George Thorogood – ‘Party Of One’ (Rounder/Spinefarm) Print E-mail
CD Reviews
Written by Mark Ashby   
Thursday, 03 August 2017 04:30

George Thorogood artworkNow, there are many who could be forgiven for thinking that George Thorogood has been a solo artist for many years, with The Destroyers just being his backing band… but, that has never been the case, as GT&TD is very much a solid entity, and have been since day one: Thorogood and drummer Jim Simon have been as inseparable as conjoined twins since the group’s high school origins, while bassist Billy Blough has been holding down the bottom end of their sound for 41 years…

 

Now, in the 40th anniversary year of the gold-selling ‘George Thorogood And The Destroyers’ debut, the man himself has finally stepped into the true solo spotlight – in every sense of the word, as the title alone, ‘Party Of One’, exemplifies.
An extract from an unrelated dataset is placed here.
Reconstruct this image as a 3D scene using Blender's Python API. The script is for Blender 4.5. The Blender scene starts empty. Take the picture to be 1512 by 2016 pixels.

For this is just George, his guitar – and occasionally a harp – stripped back and raw, as he turns the hands of time back to the blues that first inspired him and offers up a collection of 14 naked interpretations of a variety of songs from a diverse range of artists, from Robert Johnson through to John Lee Hooker, Willie Dixon to Hank Williams, The Rolling Stones to Elmore James.

 

The album is not only a completing of the circle in musical terms, but also in professional ones as well, as it is released via Rounder Records – the label that released the first three Destroyers albums. It also sees him re-united with producer Jim Gaines, with whom Thorogood partnered throughout the Noughties on a trio of albums that defied the indie-pop/dance dominance of the US charts to give the artist three of his most commercially successfully albums in almost two decades.

 

The result is an album which epitomizes the spirit of the blues, played from the heart and the soul. Some of the tracks will be familiar – Robert Johnson’s ‘I’m A Steady Rollin’ Man’, with its beautiful dobro underpinning the simply picked main mien, Dixon’s ‘Wang Dang Doodle’, Hooker’s ‘Boogie Chillen’ and James’ Got To Move’ – but others not so: Johnny Cash’s ironic ‘Bad News’, with its clever demonstration of the common roots of blues and country, won’t be found on the majority of the Man In Black’s compilations, while ‘No Expectation’ probably hasn’t featured on many Stones playlists since the late ‘60s.

 

Most familiar to Destroyers fans, of course, will be Thorogood’s interpretation of ‘One Bourbon, One Scotch, One Beer’: the version included here isn’t actually part of the studio sessions, but is a live recording from back in 1999… but it fits beautifully into the overall feel of the album and shows how easily a classic song can be re-imagined yet still retain its basic essence…

 

All in all, ‘Party Of One’ helps to demonstrate Thorogood’s deep knowledge, and appreciation, of the blues and its many different forms. In these of over-production and all sorts of fancy sound enhancements, it’s great to hear an artist going to back to performing music the way it should be – naked (well, apart from a few overdubs) and honest. An essential purpose for all blues fans.

 

‘Party Of One’ is released tomorrow (Friday 4 August).